The Syrian regime, however, is not without its supporters. Apart from its two larger patrons in Moscow and Beijing, Assad also draws support from Iraq’s volunteer Shiite combatants and the Lebanese fighters of Hezbollah, which have taken on an increasingly high-profile role in the conflict. For his part, President Putin is committed to sell the Syrian government game changing SS 300 anti-aircraft missiles, a development Israel considers to be a “red line.”

  

With the international community at a loss in its search for common ground on Syria’s tragic crisis, circumstances in Iran, which has large stakes and far reaching influence in the region, suggest a potential opening.

 

On June 14, voters in Iran turned out in large numbers to elect Rowhani, the lone moderate candidate who in his campaign promised to reverse many of the more hardline policies of his predecessor, Mahmoud Ahmadinejad, and has expressed a desire to improve long-strained ties with Washington.

 

Rowhani’s intent for reform, his popularity and the widespread desire for change in Iran provide the new leader with a unique opportunity to contribute positively to the Syrian crisis and to Iran’s relations with the West.

 

And despite doubts about the limited power of Iran’s president – the office is subordinate to that of the nation’s Spiritual Leader, Ayatollah Ali Khamene’i -- several analysts argue Khamene’i may be less able to control a popularly elected figure like Rowhani. (http://garysick.tumblr.com/) Others contend Khamene’i would not have allowed Rowhani to be elected in the first place if he were not inclined to approve the new leader’s moderate approach. (http://newamericamedia.org/2013/06/iranian-and-american-elections-have-similarities.php)

 

Involving Iran in diplomacy on Syria should not be considered out of the ordinary.
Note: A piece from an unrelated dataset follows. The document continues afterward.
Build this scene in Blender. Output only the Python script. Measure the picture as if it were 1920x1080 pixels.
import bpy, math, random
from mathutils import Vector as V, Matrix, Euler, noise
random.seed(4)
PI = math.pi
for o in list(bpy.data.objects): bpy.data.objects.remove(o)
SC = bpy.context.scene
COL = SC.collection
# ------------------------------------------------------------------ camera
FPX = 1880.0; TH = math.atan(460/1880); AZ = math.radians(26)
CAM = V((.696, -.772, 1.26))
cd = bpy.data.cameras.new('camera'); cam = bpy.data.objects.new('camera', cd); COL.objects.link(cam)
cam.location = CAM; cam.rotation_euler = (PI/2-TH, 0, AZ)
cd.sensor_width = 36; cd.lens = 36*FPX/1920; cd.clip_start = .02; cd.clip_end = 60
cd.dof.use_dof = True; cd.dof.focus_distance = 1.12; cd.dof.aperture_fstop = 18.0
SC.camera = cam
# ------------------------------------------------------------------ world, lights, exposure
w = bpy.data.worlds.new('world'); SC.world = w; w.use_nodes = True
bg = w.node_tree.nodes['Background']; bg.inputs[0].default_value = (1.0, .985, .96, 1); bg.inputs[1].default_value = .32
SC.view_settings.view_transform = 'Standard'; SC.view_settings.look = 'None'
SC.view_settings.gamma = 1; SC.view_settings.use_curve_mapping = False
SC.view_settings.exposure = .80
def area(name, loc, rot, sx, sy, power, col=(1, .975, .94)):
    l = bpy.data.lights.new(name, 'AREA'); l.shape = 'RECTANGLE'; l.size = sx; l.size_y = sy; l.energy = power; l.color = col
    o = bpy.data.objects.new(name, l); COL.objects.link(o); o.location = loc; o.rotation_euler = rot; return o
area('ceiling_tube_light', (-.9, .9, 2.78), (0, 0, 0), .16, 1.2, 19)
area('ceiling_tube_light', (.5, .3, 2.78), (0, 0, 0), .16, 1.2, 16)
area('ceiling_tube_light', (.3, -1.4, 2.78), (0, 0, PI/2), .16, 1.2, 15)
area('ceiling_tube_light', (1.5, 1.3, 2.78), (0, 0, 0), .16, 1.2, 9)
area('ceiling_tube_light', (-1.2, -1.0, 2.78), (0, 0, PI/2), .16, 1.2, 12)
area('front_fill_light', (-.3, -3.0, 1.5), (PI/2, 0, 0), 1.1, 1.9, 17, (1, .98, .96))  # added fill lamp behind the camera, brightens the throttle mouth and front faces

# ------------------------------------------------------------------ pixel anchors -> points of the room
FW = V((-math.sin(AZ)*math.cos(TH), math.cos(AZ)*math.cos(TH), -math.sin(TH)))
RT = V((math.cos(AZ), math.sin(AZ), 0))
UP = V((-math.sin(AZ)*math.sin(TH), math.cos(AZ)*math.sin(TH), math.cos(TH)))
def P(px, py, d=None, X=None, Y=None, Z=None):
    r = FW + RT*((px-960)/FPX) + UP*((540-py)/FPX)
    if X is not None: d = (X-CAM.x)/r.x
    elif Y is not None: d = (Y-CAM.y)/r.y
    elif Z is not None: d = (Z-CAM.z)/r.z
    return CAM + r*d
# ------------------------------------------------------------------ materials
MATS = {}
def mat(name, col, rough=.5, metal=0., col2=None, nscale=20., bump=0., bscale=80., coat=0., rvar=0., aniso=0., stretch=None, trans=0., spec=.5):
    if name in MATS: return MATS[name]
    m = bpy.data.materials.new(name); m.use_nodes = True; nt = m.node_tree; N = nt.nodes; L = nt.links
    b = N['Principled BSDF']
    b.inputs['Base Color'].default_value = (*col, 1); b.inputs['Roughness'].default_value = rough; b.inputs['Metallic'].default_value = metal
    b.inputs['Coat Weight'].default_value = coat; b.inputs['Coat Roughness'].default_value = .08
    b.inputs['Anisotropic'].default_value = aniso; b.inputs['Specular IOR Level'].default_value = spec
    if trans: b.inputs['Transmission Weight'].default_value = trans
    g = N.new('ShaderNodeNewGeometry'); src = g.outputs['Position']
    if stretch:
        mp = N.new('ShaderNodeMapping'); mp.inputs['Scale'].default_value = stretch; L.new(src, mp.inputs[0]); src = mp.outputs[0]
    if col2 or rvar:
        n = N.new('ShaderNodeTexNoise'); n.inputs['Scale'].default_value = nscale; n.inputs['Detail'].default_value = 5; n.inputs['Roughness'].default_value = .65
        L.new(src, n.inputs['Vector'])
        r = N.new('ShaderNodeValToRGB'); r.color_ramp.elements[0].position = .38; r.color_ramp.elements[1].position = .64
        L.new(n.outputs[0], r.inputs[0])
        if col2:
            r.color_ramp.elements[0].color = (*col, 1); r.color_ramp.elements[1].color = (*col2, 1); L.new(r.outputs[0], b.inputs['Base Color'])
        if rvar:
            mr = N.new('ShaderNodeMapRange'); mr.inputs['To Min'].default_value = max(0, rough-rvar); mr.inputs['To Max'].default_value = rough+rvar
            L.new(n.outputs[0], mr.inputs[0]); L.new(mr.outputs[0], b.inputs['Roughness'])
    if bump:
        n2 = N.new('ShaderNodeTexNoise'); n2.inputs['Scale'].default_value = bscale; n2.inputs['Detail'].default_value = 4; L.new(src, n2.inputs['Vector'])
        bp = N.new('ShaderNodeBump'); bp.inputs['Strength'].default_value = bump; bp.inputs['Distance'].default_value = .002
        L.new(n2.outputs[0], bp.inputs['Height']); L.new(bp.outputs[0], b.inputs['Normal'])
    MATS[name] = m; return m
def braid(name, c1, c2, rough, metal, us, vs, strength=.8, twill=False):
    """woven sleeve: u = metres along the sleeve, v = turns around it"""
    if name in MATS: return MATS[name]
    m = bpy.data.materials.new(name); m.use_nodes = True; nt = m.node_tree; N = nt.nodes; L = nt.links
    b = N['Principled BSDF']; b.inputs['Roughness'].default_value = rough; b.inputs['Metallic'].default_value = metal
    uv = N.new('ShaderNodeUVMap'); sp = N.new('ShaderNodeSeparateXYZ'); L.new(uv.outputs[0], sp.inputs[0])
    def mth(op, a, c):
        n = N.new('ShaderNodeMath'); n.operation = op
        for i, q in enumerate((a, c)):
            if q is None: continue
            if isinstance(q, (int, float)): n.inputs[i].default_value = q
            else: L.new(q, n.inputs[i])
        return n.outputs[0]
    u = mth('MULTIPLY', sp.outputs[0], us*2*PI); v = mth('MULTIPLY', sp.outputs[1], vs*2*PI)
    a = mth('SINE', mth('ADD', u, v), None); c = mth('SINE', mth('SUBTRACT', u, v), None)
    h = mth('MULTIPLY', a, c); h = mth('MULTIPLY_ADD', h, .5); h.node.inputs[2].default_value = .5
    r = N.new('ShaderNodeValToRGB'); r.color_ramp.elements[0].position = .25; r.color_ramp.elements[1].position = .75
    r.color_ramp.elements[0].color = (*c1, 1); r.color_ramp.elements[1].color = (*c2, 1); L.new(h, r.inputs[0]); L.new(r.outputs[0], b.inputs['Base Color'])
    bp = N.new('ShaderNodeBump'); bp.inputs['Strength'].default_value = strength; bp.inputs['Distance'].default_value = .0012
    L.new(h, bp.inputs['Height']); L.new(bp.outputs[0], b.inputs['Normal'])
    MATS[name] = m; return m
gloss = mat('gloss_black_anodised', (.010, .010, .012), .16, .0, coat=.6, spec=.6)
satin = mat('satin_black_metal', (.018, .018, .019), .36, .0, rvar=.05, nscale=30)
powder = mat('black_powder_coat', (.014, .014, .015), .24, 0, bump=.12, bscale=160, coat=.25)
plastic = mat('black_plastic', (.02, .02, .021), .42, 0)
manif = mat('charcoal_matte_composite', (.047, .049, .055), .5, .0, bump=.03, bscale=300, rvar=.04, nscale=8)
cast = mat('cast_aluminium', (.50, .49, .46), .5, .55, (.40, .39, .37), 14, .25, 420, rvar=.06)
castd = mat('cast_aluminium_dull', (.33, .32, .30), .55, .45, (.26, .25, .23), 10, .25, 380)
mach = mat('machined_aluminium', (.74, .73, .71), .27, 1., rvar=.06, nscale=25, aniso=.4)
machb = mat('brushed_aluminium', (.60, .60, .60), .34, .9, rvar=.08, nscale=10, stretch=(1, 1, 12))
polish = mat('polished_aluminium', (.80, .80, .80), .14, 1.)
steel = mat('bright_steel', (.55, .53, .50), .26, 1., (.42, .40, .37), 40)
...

While Israel has expressed doubts about the potential for change in Tehran (http://www.bloomberg.com/news/2013-06-16/Rowhani-victory-may-undermine-support-for-israeli-attack-on-iran.html), European leaders have been more positive. In a recent policy shift, French President Francois Holland “welcomed” the newly elected president of Iran to be a participant in Geneva II. Regrettably, however, Holland expects Iran to stop supporting Damascus to qualify for international mediation, a condition Tehran is unlikely to accept.

 

Still, the Islamic Republic’s interest in Syria’s survival as a state, its strong desire to end the debilitating sanctions imposed on it by the West and Tehran’s affinity with the Syrian regime puts it in a good position to contribute to such mediation. Treating Tehran as a partner in peace making could also help facilitate the creation of a representative, reliable and viable transitional Syrian government and the early departure of Hezbollah fighters from the battlefield.

 

Looking ahead, a deal with Iran on Syria promises a potentially groundbreaking resolution to other related sources of conflict: Tehran’s nuclear program, Lebanon’s descent into chaos (http://www.al-monitor.com/pulse/originals/2013/06/abra-clashes-sidon-lebanon-civil-war.html ) and the U.S. quagmire in Afghanistan among them. 

 

In other words, it is possible that Syria could serve as a gateway to a larger diplomatic Iranian bargain with the West.

 

U.S. Ambassador William Green Miller, an expert on Iran whose experience in dealings with Tehran goes back to 1959, is unreservedly hopeful about such potential. “I am of the view,” he wrote in a recent op-ed, “that the next year or so will present the best opportunity for the United States and Iran to settle differences and dispel mutual distrust between our countries through serious negotiations.” (http://www.commongroundnews.org/article.php?id=33008&lan=en)

 

Let’s hope those in Washington share his enthusiasm.